This is a confirmation of the greatness of Africa, our beloved continent.

It is high time that sons and daughters of Africa know that Africa had always produced some of the most intelligent and brightest people of all time; that contrary to what history books are conveying, Africa has a richer history than any part of the world; that Africa once dominated the world in all areas; that Africa has produced some or the most selfless people in the history of man; that Africa has had the best speakers and orators to ever lay foot on this sphere and that Africa is the home of Mansa Musa, the richest person to ever live on earth from earliest times to date.

It is high time that the children of Africa know that Africa had not just been a centre of witchcraft and black magic, as books of history are asserting, but a centre of intelligence and intellectual might. It is time Africans know that they are gifted with unimaginable intellectual powers far more than any other race of people and that it only takes courage and belief to unlock such astonishing potentials.

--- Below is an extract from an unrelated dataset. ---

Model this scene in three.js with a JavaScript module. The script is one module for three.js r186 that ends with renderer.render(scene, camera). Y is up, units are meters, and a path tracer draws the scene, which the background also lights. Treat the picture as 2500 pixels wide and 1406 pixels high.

These aren’t just assertions but evidence-based arguments, for Nelson Rolihlahla Mandela, Marcus Garvey, Malcolm X, Julius Kambarage Nyerere, Thomas Sankara, Haile Sailassi and living legends such as Paul Jagami are some of the epitome of those great potentials.

These and many other facts are what urged to be known. This is what the children of Africa need to know, and there isn’t a better opportunity or time that such could have been taught to African children, youths and youngsters, the futures of Africa, better than the Africa Day.

This is what Africa Day should have signified, a day of reflection and teaching. It should have been a ‘day dedicated to sharing with the young people of Africa the deeply hidden and hardly-found knowledge and facts concerning their continent and their ancestors.

The Africa Day should have been a day to complement the effort for political redemption and mental liberation across the continent, for it’s only the knowledge of who we are that can guarantee a firm and strong believe, pride in what we are.

Marcus Garvey once said, “a people without knowledge of its past history, origin and culture is like a tree without roots.”

The fact is that as long as the mentality does not change and the mind liberated from the shackles of the West, nothing will ever change.

Let’s utilise Africa Day to trigger the change we want to see.